Made in 1984, I have seen it at least once every year since. And every single time I watch it I never fail to cry like a girl. This is one film I cannot watch in portions. I have to watch it beginning to end, opening credits to ending credits. The whole thing is just perfect.
First of all, I can think of no one who was more suited to portray Ebeneezer Scrooge than George C. Scott. He just had that look about him, and I was convinced both of his flinty and adamant bitterness at the beginning, and by his genuine transformation into a compassionate human being by the finale. I don't think I ever saw Scott play in anything as worthwhile after this movie, so, to me, it was the fitting end of a fine and exemplary career as a major actor.

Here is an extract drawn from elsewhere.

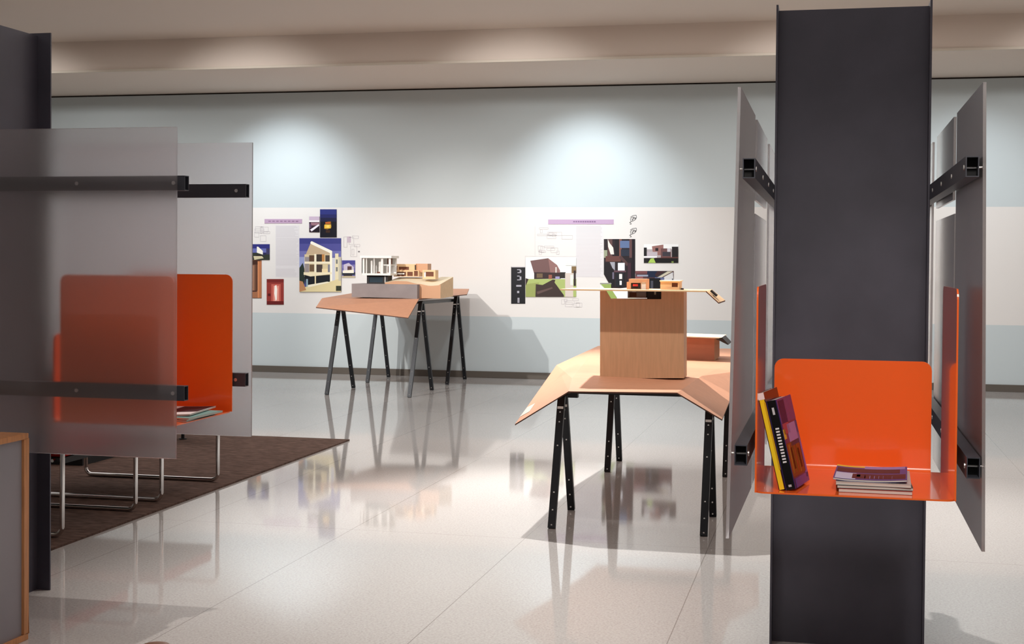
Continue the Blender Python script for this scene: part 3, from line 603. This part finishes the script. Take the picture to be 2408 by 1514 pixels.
b = MB(); b.sheet([w0+Vector((0, 0, .008)), w1, w2+Vector((.0, .12, .0)), Vector((xb, Yb+.10, zt+.008))], [(0, 1, 2, 3)], .008, 'bass', 'brown'); b.build('ramp', e)
def model_box(parent, name, px0, py0, px1, py1, Y, dep, m, holes=(), lift=0.):
    a = at(px0, py1, Y); c = at(px1, py0, Y); g = MB(); t_ = .004
    x0_, x1_, z0_, z1_ = a.x, c.x, a.z+lift, c.z+lift
    g.box(x0_, Y+.004, z0_, x1_, Y+dep, z1_, m)
    # front frame around the openings: rows of strips
    xs = sorted({px0, px1, *[h[0] for h in holes], *[h[2] for h in holes]}); ys = sorted({py0, py1, *[h[1] for h in holes], *[h[3] for h in holes]})
    for i in range(len(xs)-1):
        for j in range(len(ys)-1):
            cx_, cy_ = (xs[i]+xs[i+1])/2, (ys[j]+ys[j+1])/2
            hit = [h for h in holes if h[0] <= cx_ <= h[2] and h[1] <= cy_ <= h[3]]
            p0 = at(xs[i], ys[j+1], Y); p1 = at(xs[i+1], ys[j], Y)
            if hit: g.box(p0.x, Y+.003, p0.z+lift, p1.x, Y+.0042, p1.z+lift, hit[0][4])
            else: g.box(p0.x, Y-.006, p0.z+lift, p1.x, Y+.004, p1.z+lift, m)
    return g.build(name, parent)
Y2 = Yf+.02
model_box(e, 'house_block', 1479, 656, 1521, 681, Y2, .12, 'tan', [(1484, 665, 1507, 679, 'dark'), (1488, 668, 1500, 672, 'redmodel'), (1508, 663, 1519, 681, 'white')])
b = MB(); p0 = at(1488, 673, Y2-.004); p1 = at(1500, 668, Y2-.004); b.box(p0.x, p0.y, p0.z, p1.x, p0.y+.01, p1.z, 'redmodel'); b.build('red_part', e)
model_box(e, 'garden_wall', 1474, 663, 1480, 681, Y2+.02, .08, 'tan')
model_box(e, 'annex', 1553, 661, 1598, 682, Y2, .14, 'bass', [(1580, 665, 1594, 675, 'brown')])
b = MB(); p0 = at(1551, 661.5, Y2-.02); p1 = at(1599, 661.5, Y2-.02); b.box(p0.x, Y2-.02, p0.z, p1.x, Y2+.16, p0.z+.006, 'cream'); b.build('annex_roof', e)
model_box(e, 'step', 1601, 677.5, 1607, 681, Y2, .03, 'dark')
model_box(e, 'hanging_room', 1477, 684, 1520, 700, Yf+.05, .10, 'concrete', [(1480, 687, 1497, 698, 'brown'), (1486, 685, 1496, 689, 'white')])
model_box(e, 'hanging_dark_room', 1522, 684, 1554, 703, Yf+.05, .10, 'dark', [(1538, 685, 1543, 693, 'cream')])
b = MB(); c0 = at(1672, 683, Yf-.06); c1 = at(1686, 697, Yf-.06)
b.bar(c0+Vector((0, 0, .0)), c1+Vector((0, 0, .004)), .06, .012, 'dark'); b.build('stair_piece', e)
# rear block on the near table
e = empty('architecture_model', (-.85, 9.7, .83), 'low box model with a thin overhanging roof behind the plywood tower', 'model')
pa, pb, pc, pd = at(1560, 847, 9.6), at(1680, 848, 9.6), at(1680, 796, 9.6), at(1560, 792, 9.6)
b = MB(); b.prism([pa, pb, pc, pd], (0, .28, 0), mat('reddish_veneer', (166, 108, 86), .5, var=.05, stretch=(1, 1, 9))); b.build('box_body', e)
b = MB(); q0 = at(1680, 848, 9.6); q1 = at(1692, 838, 9.72); q2 = at(1692, 800, 9.72); q3 = at(1680, 796, 9.6)
b.prism([q0, q1, q2, q3], (-.02, .15, 0), 'tan'); b.build('end_panel', e)
b = MB(); r0, r1 = at(1555, 791, 9.55), at(1698, 796, 9.55); r2 = at(1712, 811, 9.55)
b.prism([r0, r1, r1+Vector((0, 0, .007)), r0+Vector((0, 0, .007))], (0, .4, 0), 'cream'); b.build('roof', e)
b = MB(); b.prism([r1+Vector((-.04, 0, -.004)), r2, r2+Vector((0, 0, .008)), r1+Vector((0, 0, .008))], (0, .3, 0), 'dark'); b.build('roof_flap', e)

# ---------------------------------------------------------------- far table board and model
e = empty('display_table_top', (-5, 15.8, 1.0), 'folded tan fibreboard top of the far table near the wall', 'table top', 'folded fibreboard table tops')
K1 = at(757, 701, 14.8); K2 = at(985, 703, 14.8); K3 = at(960, 747, 14.3); K4 = at(743, 722, 14.42); K5 = at(1098, 692, 16.5); K6 = at(1103, 679, 17.1); K7 = Vector((-5.62, 17.1, 1.14))
b = MB(); b.sheet([K1, K2, K3, K4, K5, K6, K7], [(3, 2, 1, 0), (0, 1, 4, 6), (4, 5, 6)], .010, 'fibre', 'fedge'); b.build('board', e)
label_on(e, (K4, K3, K1), [(913, 740), (961, 744), (965, 734), (917, 730)])
b = MB(); b.bar(at(990, 711, 15.02), at(1063, 706, 16.58), .05, .035, 'blk'); b.build('side_bar', e)
e = empty('architecture_model', (-4.9, 15.3, 1.08), 'white pavilion and small wooden houses on a wavy site model, far table', 'model')
def qprism(name, pts, Y, dep, m, medge=None):
    g = MB(); g.prism([at(x, y, Y) for x, y in pts], (0, dep, 0), m, medge); return g.build(name, e)
qprism('grey_plinth', [(827, 698), (946, 701), (981, 703), (981, 669), (827, 667)], 14.84, .42, 'concrete')
# wooden terrain: wavy front edge rising to a level back edge
def interp(tab, x):
    for (a, p), (b_, q_) in zip(tab, tab[1:]):
        if a <= x <= b_:
            u = (x-a)/(b_-a); u = u*u*(3-2*u); return p+(q_-p)*u
    return tab[-1][1]
tabf = [(905, 664), (930, 660.5), (952, 661), (985, 667.5), (1012, 672), (1030, 671), (1036, 668)]
YF, YB = 14.93, 15.46; N = 28; g = MB(); vs = []
for i in range(N+1):
    x_ = 905+131*i/N; p0 = at(x_, interp(tabf, x_), YF); k_ = p0.x
    zb = at(1063, 651, YB).z if i > N*.75 else at(930, 651.5, YB).z
    for m_ in range(7):
        u = m_/6; zz = p0.z+(zb-p0.z)*u; vs.append((k_, YF+(YB-YF)*u, zz))
nf = len(vs); zb0 = at(982, 702, YF).z+.004
vs += [(vs[i*7][0], YF, zb0) for i in range(N+1)]+[(vs[i*7][0], YB, zb0+.012) for i in range(N+1)]
tf = []; ff = []
for i in range(N):
    for m_ in range(6): tf.append((i*7+m_, (i+1)*7+m_, (i+1)*7+m_+1, i*7+m_+1))
    ff.append((nf+i, nf+i+1, (i+1)*7, i*7)); ff.append((nf+N+1+i, i*7+6, (i+1)*7+6, nf+N+2+i)); ff.append((nf+i, nf+N+1+i, nf+N+2+i, nf+i+1))
sf = [tuple([nf+N]+[N*7+m_ for m_ in range(7)]+[nf+2*N+1]), tuple([nf]+[m_ for m_ in range(7)]+[nf+N+1])]
k0 = g.mi('cream'); k1 = g.mi('tan'); k2 = g.mi('bass'); g.v = [tuple(v) for v in vs]; g.f = tf+ff+sf; g.m = [k0]*len(tf)+[k1]*len(ff)+[k2, k2]
g.build('site_terrain', e, smooth=True)
# white pavilion
model_box(e, 'pavilion_base', 863, 647, 912, 667, 15.0, .16, 'dark', [(868, 651, 900, 664, 'glassg'), (904, 649, 907, 666, 'white')])
g = MB()
def wb(x0_, y0_, x1_, y1_, Ya, Yc, m): a_ = at(x0_, y1_, 14.98); c_ = at(x1_, y0_, 14.98); g.box(a_.x, Ya, a_.z, c_.x, Yc, c_.z, m)
wb(849, 601.5, 923, 606.5, 14.94, 15.22, 'white'); wb(853, 643, 920, 647, 14.95, 15.2, 'white')
for x0_, x1_ in ((852, 858), (862, 864), (880, 882), (897, 902), (915, 920)): wb(x0_, 606, x1_, 644, 14.96, 14.975, 'white')
wb(852, 606, 920, 644, 15.17, 15.19, 'white'); wb(852, 606, 854, 644, 14.96, 15.18, 'white')
wb(869, 612, 873, 644, 15.02, 15.06, 'white'); wb(886, 614, 892, 640, 15.05, 15.1, 'white'); wb(902, 622, 916, 624, 14.97, 15.17, 'white'); g.build('pavilion', e)
for a_, ya_ in (((903, 607, 914, 621), 15.1), ((904, 626, 911, 641), 15.1), ((886, 639, 892, 642), 14.99)):
    g = MB(); wb(*a_, ya_, ya_+.015, 'brown'); g.build('pavilion_screen', e)
model_box(e, 'wooden_house', 927, 621, 978, 636, 15.27, .15, 'bass', [(931, 625, 935, 635, 'brown'), (938, 627, 962, 634.5, 'brown'), (975.5, 623, 978, 635, 'dark')])
model_box(e, 'wooden_house_wing', 978, 620, 1006, 640, 15.3, .14, 'tan')
model_box(e, 'wooden_ground_floor', 926, 636, 985, 650, 15.25, .17, 'bass', [(931, 639, 955, 649, 'brown'), (958, 639, 971, 649, 'brown'), (974, 637, 983, 649, 'brown')])
g = MB(); a_ = at(935, 645, 15.24); c_ = at(951, 642, 15.24); g.box(a_.x, 15.235, a_.z, c_.x, 15.243, c_.z, 'white'); g.build('white_beam', e)
model_box(e, 'wooden_cube', 994, 635, 1024, 656, 15.12, .12, 'bass', [(997, 639, 1001, 652, 'white'), (1001, 639, 1020, 650, 'brown')])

Another great touch in this movie was the use of David Warner as Bob Cratchit. By this time in Warner's life, he was generally playing only villains. So it was great to see the full range of his skills as the completely good-hearted clerk in the employ of literature's greatest miser. Warner, in his place as the meek Cratchit, was the equal of George C. Scott. I can't imagine anyone else in that role anymore.
And the quartet of ghosts:
Damn, what a group! Each is perfectly cast. My favorite of these was Frank Finlay as the ghost of Marley. Man, this guy had it going on! When he initially appears and removes part of his death shroud and his jaw drops open like that of a true corpse--it impresses me every time I see it. Although he's there only briefly, his monologue of the responsibilities that he shirked in life is about as good a job of acting as one is likely to encounter. Easily one of the finest scenes in the film.
The Ghost of Christmas Yet to Come was also handled in brilliant form. In other films, this ghost is handled merely as a hooded, dark figure who utters not a word. In this version, the ghost is similarly silent, but not the mysterious and harmless sihouette of other films. This Yet to Come is not unlike the figure of Death. It is cadaverous, and when it reveals itself at all, it is via the display of a set of truly disturbing skeletal hands. It moves in a kind of floating motion that adds to its weird aspect and sets it much farther afield from the other, far more human ghosts who precede it in the narrative. One exceptionally fine touch is the addition of the screeching horn whenever it seems to "reply" to questions or demands that come from Ebeneezer. It's an amazing bit of twisted filmmaking from Director Clive Donner and Screenwright Roger Hirson.
I don't know if the annual viewing of this version of A CHRISTMAS CAROL is on your own list of tradition, but it should be.